Folks, I have just returned from my 10 day silent Vipassana meditation course. It was awesome. When I use this word "awesome" when speaking of New Zealand I need to clarify that I am using the 19th century definition. In awe. I had sort of known what I was in for from my friend who had just completed it, but if I had really known I may not have gone. I am so happy I did though. The schedule ran from 4 am to 9pm. About 11 hrs of meditation but I'll be honest and say I slept in till breakfast at 6:30 and took the meditate on your own from 1-2:30 as 'lie in my bed and watch the clouds pass by my window' time. But I needed that time because whoever thinks meditating is easy is crazy. Days 1-3 we focused on our breath. Day 4 is when Vipassana started, observing sensations both good and bad while not becoming attached to them. Sensations will change, as everything will. Becoming attached causing craving which causes misery. and the point of this style is to stop misery to become equanimous and peaceful.
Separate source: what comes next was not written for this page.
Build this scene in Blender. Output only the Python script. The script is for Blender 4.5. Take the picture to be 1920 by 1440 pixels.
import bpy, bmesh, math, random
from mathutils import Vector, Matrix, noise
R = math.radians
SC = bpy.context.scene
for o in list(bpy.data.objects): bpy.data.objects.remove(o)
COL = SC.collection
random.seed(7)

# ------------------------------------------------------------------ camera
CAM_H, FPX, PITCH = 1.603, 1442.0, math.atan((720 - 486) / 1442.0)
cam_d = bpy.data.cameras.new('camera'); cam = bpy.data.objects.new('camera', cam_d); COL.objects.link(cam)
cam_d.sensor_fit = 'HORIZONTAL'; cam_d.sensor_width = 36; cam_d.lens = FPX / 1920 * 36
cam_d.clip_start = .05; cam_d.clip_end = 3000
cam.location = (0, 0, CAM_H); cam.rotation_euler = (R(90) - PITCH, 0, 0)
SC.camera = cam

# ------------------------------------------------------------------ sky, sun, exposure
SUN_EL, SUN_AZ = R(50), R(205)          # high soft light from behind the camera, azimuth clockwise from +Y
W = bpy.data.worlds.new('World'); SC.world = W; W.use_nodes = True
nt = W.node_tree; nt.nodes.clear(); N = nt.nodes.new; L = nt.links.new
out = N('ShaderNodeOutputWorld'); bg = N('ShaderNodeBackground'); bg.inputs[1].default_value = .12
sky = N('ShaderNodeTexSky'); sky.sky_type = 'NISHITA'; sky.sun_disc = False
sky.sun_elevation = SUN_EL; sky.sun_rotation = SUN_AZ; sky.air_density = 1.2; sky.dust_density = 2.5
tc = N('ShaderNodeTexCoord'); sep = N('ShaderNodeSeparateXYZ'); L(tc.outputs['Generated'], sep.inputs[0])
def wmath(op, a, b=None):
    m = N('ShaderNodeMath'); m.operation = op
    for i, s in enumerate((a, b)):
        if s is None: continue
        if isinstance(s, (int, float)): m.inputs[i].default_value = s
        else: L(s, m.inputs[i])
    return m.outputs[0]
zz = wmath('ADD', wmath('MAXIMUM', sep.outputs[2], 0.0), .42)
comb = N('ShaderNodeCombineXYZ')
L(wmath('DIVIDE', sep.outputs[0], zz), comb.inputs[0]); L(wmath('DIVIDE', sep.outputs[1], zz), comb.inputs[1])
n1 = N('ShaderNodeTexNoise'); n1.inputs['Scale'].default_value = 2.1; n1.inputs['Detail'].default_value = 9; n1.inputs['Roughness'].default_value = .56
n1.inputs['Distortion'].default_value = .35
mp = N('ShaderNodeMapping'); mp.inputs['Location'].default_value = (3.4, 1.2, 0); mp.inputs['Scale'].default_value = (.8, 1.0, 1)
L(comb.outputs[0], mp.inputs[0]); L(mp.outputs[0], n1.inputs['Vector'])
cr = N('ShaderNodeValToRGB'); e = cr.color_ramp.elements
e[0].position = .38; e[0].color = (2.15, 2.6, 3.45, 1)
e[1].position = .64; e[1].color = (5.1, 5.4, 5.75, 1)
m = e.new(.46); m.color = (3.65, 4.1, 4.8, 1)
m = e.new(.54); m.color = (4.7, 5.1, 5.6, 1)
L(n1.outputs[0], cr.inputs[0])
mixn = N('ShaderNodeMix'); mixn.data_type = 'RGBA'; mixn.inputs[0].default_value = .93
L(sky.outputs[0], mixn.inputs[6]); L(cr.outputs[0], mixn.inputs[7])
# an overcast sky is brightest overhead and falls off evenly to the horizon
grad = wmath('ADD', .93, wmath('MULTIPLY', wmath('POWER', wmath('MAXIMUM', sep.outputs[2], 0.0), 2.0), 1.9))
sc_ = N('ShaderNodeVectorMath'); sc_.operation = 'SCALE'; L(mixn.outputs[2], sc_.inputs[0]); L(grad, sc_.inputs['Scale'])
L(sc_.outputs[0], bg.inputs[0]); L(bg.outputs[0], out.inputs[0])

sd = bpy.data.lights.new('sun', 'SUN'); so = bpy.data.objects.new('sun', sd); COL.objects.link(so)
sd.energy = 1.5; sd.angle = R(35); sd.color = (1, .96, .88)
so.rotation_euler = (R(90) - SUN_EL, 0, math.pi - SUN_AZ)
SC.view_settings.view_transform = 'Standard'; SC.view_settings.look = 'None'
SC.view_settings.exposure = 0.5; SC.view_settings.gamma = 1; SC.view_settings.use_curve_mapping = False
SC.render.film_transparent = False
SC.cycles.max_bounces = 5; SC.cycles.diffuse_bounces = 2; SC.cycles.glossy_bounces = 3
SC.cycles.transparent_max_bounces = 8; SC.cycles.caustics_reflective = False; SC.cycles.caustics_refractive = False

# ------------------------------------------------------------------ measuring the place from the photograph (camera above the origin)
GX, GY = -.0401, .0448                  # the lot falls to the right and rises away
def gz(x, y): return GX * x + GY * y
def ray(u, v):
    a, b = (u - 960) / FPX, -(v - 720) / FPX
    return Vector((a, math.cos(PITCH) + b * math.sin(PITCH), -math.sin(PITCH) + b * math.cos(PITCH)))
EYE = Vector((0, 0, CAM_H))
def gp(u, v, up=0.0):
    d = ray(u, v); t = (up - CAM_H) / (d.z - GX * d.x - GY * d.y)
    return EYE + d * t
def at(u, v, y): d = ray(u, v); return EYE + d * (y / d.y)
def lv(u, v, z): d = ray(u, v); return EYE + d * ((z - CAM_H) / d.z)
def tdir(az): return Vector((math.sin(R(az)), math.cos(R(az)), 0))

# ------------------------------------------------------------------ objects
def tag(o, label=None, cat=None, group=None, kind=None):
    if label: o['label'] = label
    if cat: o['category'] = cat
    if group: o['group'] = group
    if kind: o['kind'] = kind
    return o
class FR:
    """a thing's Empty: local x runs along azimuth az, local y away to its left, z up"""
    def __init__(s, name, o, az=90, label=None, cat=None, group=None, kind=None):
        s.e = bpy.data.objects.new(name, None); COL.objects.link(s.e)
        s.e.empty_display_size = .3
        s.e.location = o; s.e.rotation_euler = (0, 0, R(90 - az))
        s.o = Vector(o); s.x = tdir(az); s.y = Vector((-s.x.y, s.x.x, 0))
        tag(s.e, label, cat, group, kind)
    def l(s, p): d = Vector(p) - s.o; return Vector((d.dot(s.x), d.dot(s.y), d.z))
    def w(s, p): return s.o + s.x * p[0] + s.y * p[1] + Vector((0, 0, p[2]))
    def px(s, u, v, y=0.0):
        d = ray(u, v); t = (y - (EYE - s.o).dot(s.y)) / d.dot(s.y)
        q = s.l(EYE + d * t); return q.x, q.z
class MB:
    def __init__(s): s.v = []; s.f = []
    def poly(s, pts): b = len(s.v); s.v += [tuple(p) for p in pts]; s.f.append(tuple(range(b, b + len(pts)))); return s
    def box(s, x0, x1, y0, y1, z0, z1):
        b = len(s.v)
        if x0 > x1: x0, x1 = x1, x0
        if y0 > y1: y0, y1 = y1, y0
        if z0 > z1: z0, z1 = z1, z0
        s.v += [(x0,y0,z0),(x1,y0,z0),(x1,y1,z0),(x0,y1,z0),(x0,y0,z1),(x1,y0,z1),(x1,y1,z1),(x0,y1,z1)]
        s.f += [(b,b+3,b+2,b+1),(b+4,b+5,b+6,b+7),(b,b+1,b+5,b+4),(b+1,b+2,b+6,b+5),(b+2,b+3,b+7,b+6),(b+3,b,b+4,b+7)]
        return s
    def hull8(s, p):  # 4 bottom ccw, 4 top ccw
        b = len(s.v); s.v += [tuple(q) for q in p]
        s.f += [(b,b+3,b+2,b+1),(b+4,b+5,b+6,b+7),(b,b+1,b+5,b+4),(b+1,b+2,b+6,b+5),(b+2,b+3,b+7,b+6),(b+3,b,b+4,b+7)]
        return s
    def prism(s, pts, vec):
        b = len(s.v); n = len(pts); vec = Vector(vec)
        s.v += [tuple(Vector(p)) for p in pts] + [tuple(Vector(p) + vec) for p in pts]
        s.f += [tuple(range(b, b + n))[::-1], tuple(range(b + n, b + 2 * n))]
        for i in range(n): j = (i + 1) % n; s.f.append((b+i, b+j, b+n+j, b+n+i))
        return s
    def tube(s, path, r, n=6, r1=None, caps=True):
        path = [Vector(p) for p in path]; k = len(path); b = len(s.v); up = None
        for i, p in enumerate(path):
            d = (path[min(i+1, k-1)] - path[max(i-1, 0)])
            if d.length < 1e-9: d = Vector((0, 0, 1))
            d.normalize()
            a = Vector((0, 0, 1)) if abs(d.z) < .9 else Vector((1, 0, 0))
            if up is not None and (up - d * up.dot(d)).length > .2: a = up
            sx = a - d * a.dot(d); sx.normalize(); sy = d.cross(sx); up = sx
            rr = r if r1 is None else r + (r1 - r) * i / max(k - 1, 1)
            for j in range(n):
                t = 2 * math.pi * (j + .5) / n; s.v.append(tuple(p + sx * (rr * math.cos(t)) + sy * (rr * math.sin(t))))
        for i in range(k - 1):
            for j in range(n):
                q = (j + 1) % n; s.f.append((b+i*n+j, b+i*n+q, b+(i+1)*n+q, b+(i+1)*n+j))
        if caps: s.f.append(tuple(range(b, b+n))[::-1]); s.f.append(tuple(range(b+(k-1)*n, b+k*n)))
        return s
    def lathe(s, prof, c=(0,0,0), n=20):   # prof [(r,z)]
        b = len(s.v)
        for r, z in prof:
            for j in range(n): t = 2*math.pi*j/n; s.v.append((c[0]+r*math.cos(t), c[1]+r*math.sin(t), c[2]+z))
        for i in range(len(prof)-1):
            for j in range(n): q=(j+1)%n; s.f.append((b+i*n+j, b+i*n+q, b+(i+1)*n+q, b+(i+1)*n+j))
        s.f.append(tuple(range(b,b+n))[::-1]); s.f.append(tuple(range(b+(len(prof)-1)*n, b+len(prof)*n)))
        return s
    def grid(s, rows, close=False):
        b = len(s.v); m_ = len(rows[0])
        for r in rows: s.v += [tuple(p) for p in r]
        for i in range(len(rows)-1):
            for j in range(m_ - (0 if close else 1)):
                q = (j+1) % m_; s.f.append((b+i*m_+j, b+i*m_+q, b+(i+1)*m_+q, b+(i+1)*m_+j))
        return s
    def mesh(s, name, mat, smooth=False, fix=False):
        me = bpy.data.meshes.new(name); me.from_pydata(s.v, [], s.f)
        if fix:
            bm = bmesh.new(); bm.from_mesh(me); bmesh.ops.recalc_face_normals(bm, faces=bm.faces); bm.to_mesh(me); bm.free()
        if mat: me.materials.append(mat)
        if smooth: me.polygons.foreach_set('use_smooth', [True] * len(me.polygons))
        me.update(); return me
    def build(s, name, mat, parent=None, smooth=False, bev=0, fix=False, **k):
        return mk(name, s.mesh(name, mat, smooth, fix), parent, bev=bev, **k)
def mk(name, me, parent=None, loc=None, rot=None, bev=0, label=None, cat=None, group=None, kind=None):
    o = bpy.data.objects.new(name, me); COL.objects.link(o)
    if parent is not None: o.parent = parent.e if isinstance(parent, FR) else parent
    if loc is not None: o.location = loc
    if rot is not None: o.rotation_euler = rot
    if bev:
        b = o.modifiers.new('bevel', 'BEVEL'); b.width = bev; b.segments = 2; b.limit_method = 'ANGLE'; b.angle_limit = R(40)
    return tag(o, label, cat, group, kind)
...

But for real most of it was pain, misery. Days 4-7= misery. I thought I couldn't go on. We were told not to expect a moment of light or nirvana to occur. but on day 8 instead of misery I found Happiness and I became incredibly attached. I was done with pain. Day 9- calm. day 10- we are allowed to talk! who knew talking was so precious? though I had never spoken to these people before I felt close to them from sharing energy for the past week and a half. And it was all for free. Donations accepted. The food was incredible! Possibly the best ever. I'm lucky to have found this and will continue to go every year. It was hard but I have never felt more happiness and peace.